Open veeagraham opened this issue 5 years ago • 4 comments

Apologies if this is a known issue/feature ...

We've found that if you create an instance of IPRoute and this instance is later destroyed, the code "leaks" socket/pipe file descriptors.

We can see this by listing the /proc/<the pid>/fd directory.

We can cure this by explicitly creating a __del__ method on our classes and calling the IPRoute instance .close() method.

However, I've not seen this feature (or warning?) documented anywhere ...

This is with pyroute2 0.5.3 under Linux 4.15

Example to reproduce:

#!/usr/bin/env python

from __future__ import print_function

import os
import time

from pyroute2 import IPRoute


class MyClass:
    def _print_files_count(self, caller):
        count = len([name for name in os.listdir('/proc/self/fd')])
        print("{}: files = {}".format(caller, count))

    def __init__(self):
        self._print_files_count("ctor")

        self._ipr = IPRoute()

    def __del__(self):
        # Uncomment the following to "cure" the socket+pipe leak ...
        # self._ipr.close()

        self._print_files_count("dtor")


if __name__ == "__main__":
    for i in range(20):
        ipr = MyClass()

        del ipr

        time.sleep(1)

veeagraham avatar Aug 15 '19 10:08 veeagraham

This issue is documented, but obviously not clear enough — otherwise you wouldn't create the ticket :)
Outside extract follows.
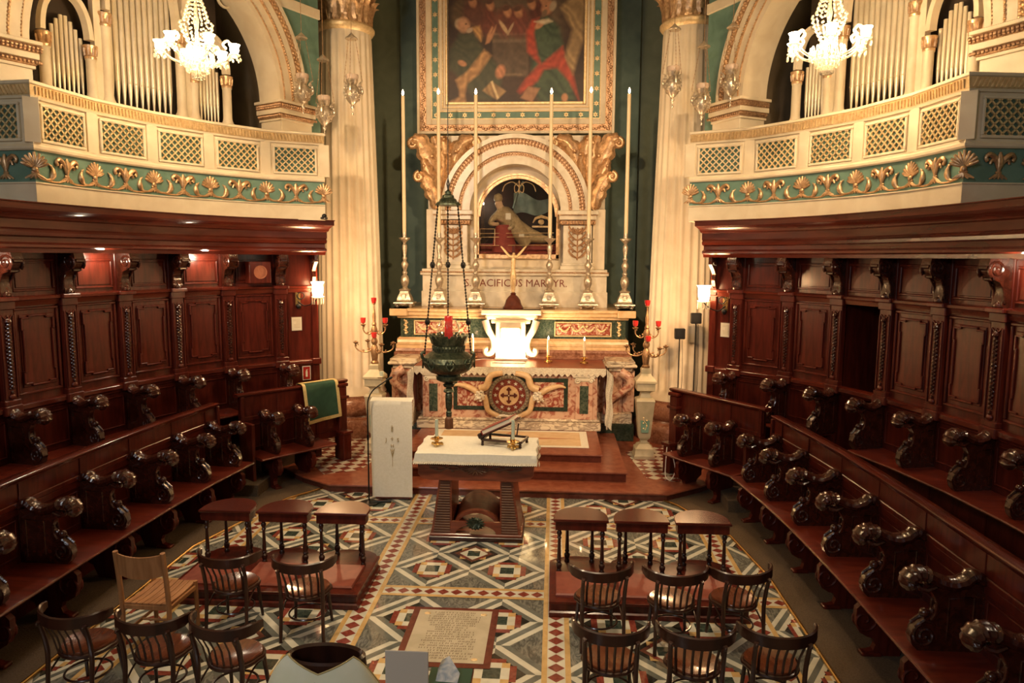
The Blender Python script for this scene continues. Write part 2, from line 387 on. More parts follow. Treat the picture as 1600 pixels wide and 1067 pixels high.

Yep, the idea to call IPRoute.close() from __del__() looks reasonable, I'm to try.

svinota avatar Aug 16 '19 08:08 svinota

I think that using the destructor for resource management is generally discouraged on the grounds that the time when it is called is unpredictable (and may never happen at all)...

crosser avatar Aug 16 '19 13:08 crosser

But the problem stays. If one destroys (del) an IPRoute object w/o calling .close() explicitly, the fds — implicitly opened by __init__() — remain opened. I'm to update the docs to emphasize the importance of the .close(), but placing last checks to __del__() sounds not as bad. Not relying on these checks but run them just in case, when and if GC collects dead objects.

svinota avatar Aug 16 '19 13:08 svinota

You are right, it's better than just losing the descriptor altogether. An alternative would be to raise an exception, but that would be perhaps too harsh.